Una cinica intimidazione verso un uomo terrorizzato, con la moglie e la figlia in stato di arresto, convinto dai magistrati che avrebbe passato la vecchiaia in prigione. La confessione di Antonio Panzeri, il grande pentito del Qatargate, sarebbe dunque stata estorta dalla polizia belga con metodi discutibili, facendo tintinnare le manette ed esercitando un’inaudita pressione psicologica; è quanto denunciano Laurent Kennes e Marc Uyttendaele i suoi avvocati difensori accusando gli inquirenti e in particolare il giudice-sceriffo Michel Claise di «slealtà».

È il 9 dicembre del 2022, l’ex europarlamentare ed ex sindacalista della Cgil viene arrestato con un “bottino” di 600mila euro in contanti: un dono del Qatar e del Marocco per la sua presunta opera di lobbismo nelle istituzioni europee a favore di Doha e Rabat, giura la procura di Bruxelles anche se fino ad oggi non c’è mai stata prova di favoreggiamento nelle sedi ufficiali.

Intanto i giornali sparano titoli a nove colonne evocando l’inchiesta del secolo, il più grande sandalo nella storia dell’Ue, un hype alimentato per mesi prima che l’inchiesta si sgonfiasse come un palloncino, costellata com’è da ripetute violazioni del diritto difesa. Come racconta Uyttendaele nelle ore che seguono l’arresto Panzeri viene isolato e privato di assistenza legale: «Ci hanno detto che aveva rinunciato lui stesso a un difensore ma non era vero».

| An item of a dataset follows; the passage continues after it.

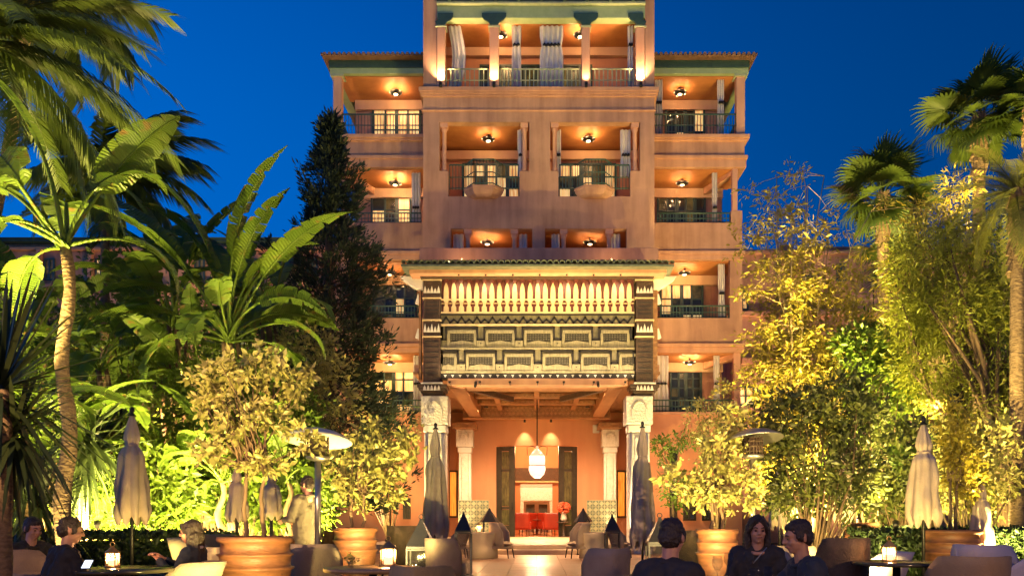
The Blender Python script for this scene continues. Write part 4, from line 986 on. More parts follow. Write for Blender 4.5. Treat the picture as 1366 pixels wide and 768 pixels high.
def feather_frond(L, n, ll, droop, m, hang=.5, name='frond', w=.048, curl=1.6):
    """rachis arching out along +x; two ranks of leaflets"""
    V = []; Fc = []
    def P(t): return np.array([L*(t-.18*t**3), 0, L*(.35*t-droop*t**curl)])
    n_r = 10; R = [P(i/n_r) for i in range(n_r+1)]
    for i, p in enumerate(R):
        r = .022*(1-i/n_r)+.004
        for k in range(4): V.append(p+np.array([0, math.cos(k*PI/2)*r, math.sin(k*PI/2)*r]))
    for i in range(n_r):
        for k in range(4): Fc.append((i*4+k, i*4+(k+1) % 4, i*4+4+(k+1) % 4, i*4+4+k))
    for i in range(n):
        t = .12+.88*i/n
        p = P(t); tg = P(min(1, t+.02))-P(t-.02); tg /= np.linalg.norm(tg)
        l = ll*(.45+.55*math.sin(min(1, t*1.25)*PI*.75+.35))*(.85+.3*random.random())
        for s in (-1, 1):
            d = np.array([0, s*1.0, 0])+tg*(.75+.3*random.random())+np.array([0, 0, .25+.25*random.random()-hang*.3])
            d /= np.linalg.norm(d)
            q1 = p+d*l*.5+np.array([0, 0, -hang*l*.15]); q2 = p+d*l*(.5+.42*(1-hang*.4))+np.array([0, 0, -hang*l*(.45+.2*random.random())])
            wv = tg*w*.5; b = len(V)
            V += [p-wv*.5, p+wv*.5, q1+wv, q1-wv, q2]
            Fc += [(b, b+1, b+2, b+3), (b+3, b+2, b+4, b+4)]
    F3 = []
    for f in Fc:
        F3.append(f[:3]); 
        if f[3] != f[2]: F3.append((f[0], f[2], f[3]))
    return np_mesh(name, np.array(V), np.array(F3), m)
def fan_frond(Lp, R, n, m, droop=.35, span=250, name='frond'):
    V = []; F3 = []
    pts = [np.array([Lp*t, 0, Lp*(.15*t-.10*t*t)]) for t in (0, .33, .66, 1)]
    for p in pts:
        for k in range(3): V.append(p+np.array([0, math.cos(k*2.1)*.02, math.sin(k*2.1)*.02]))
    for i in range(3):
        for k in range(3): a, b2, c, d = i*3+k, i*3+(k+1) % 3, i*3+3+(k+1) % 3, i*3+3+k; F3 += [(a, b2, c), (a, c, d)]
    h = pts[-1]
    for i in range(n):
        a = math.radians(-span/2+span*i/(n-1)); r = R*(.80+.2*math.cos(a*.5))*(.93+.14*random.random())
        d = np.array([math.cos(a), math.sin(a), .12*math.cos(a*3)]); sd = np.array([-math.sin(a), math.cos(a), 0])*r*math.radians(span/(n-1))*.36
        b = len(V)
        V += [h, h+d*r*.5+sd+[0, 0, .03], h+d*r*.5-sd+[0, 0, .03], h+d*r*.8+sd*.5+[0, 0, -droop*r*.16], h+d*r*.8-sd*.5+[0, 0, -droop*r*.16], h+d*r*(.97)+[0, 0, -droop*r*(.5+.3*random.random())]]
        F3 += [(b, b+1, b+2), (b+1, b+3, b+4), (b+1, b+4, b+2), (b+3, b+5, b+4)]
    return np_mesh(name, np.array(V), np.array(F3), m)
def banana_leaf(Lp, L, W, bend, m, rag=.35, name='leaf', seg=18, seedv=0):
    rnd = random.Random(seedv); V = []; F3 = []
    def P(t):                                    # stalk rises along +x/+z then arches
        a = 1.25-bend*t**1.6
        return a
    pos = np.array([0., 0, 0]); pts = [pos.copy()]; N = seg+6; st = (Lp+L)/N
    angs = []
    for i in range(N):
        a = P(i/N); angs.append(a); pos = pos+np.array([math.cos(a), 0, math.sin(a)])*st; pts.append(pos.copy())
    angs.append(a)
    for i, p in enumerate(pts):
        r = .03*(1-i/(N+1))+.006; a = angs[i]; nn = np.array([-math.sin(a), 0, math.cos(a)])
        for k in range(4): V.append(p+np.array([0, 1, 0])*math.cos(k*PI/2)*r+nn*math.sin(k*PI/2)*r)
    for i in range(N):
        for k in range(4): A, B_, C_, D_ = i*4+k, i*4+(k+1) % 4, i*4+4+(k+1) % 4, i*4+4+k; F3 += [(A, B_, C_), (A, C_, D_)]
    i0 = int(round(Lp/st))
    for s in (-1, 1):
        i = i0
        while i < N:
            run = rnd.randint(1, 4) if rag > .1 else N
            j = min(N, i+run); cols = []
            sl = rnd.uniform(-.12, .12)*rag*2
            for k in range(i, j+1):
                u = (k-i0)/(N-i0); a = angs[k]; nn = np.array([-math.sin(a), 0, math.cos(a)]); tg = np.array([math.cos(a), 0, math.sin(a)])
                wdt = W*.5*(math.sin(min(1, u*1.02)**.62*PI)**.7 if 0 < u < 1 else .02)
                wdt = max(wdt, .012)
                m1 = pts[k]+np.array([0, s, 0])*wdt*.55+nn*wdt*.22; e = pts[k]+np.array([0, s, 0])*wdt*.98+nn*wdt*(.10+sl)+tg*wdt*.18
                cols.append((pts[k]+nn*.006, m1, e))
            if rag > .1 and j < N:               # torn gap: pull the last edge back
                c = cols[-1]; cols[-1] = (c[0], c[1]-(c[1]-cols[0][1])*.06, c[2]-(c[2]-cols[0][2])*rnd.uniform(.05, .3))
            b = len(V)
            for c in cols: V += list(c)
            for k in range(len(cols)-1):
                for q in range(2):
                    A, B_, C_, D_ = b+k*3+q, b+k*3+q+1, b+k*3+4+q, b+k*3+3+q
                    F3 += [(A, B_, C_), (A, C_, D_)]
            i = j
    me = np_mesh(name, np.array(V), np.array(F3), m); return me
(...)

L’interrogatorio dura una notte intera e gli inquirenti minacciano Panzeri di conseguenze catastrofiche in caso di mancata collaborazione: 15 anni di prigione, che però sarebbero potuti diventare appena sei mesi se avesse confessato e soprattutto se avesse consegnato «due nomi» ai magistrati. Preso dal panico Panzeri si auto-incrimina citando gli europarlamentari Marc Tarabella e Maria Arena; il primo verrà arrestato, la seconda soltanto indagata.

Al colloquio con Claise l’avvocato c’è, ma è d’ufficio: «Uno stratagemma» della procura tuona Kennes per il quale l’interrogatorio era del tutto illegale in quanto Panzeri non era in grado di comprendere le conseguenze legali delle sue parole senza l’assistenza del suo difensore.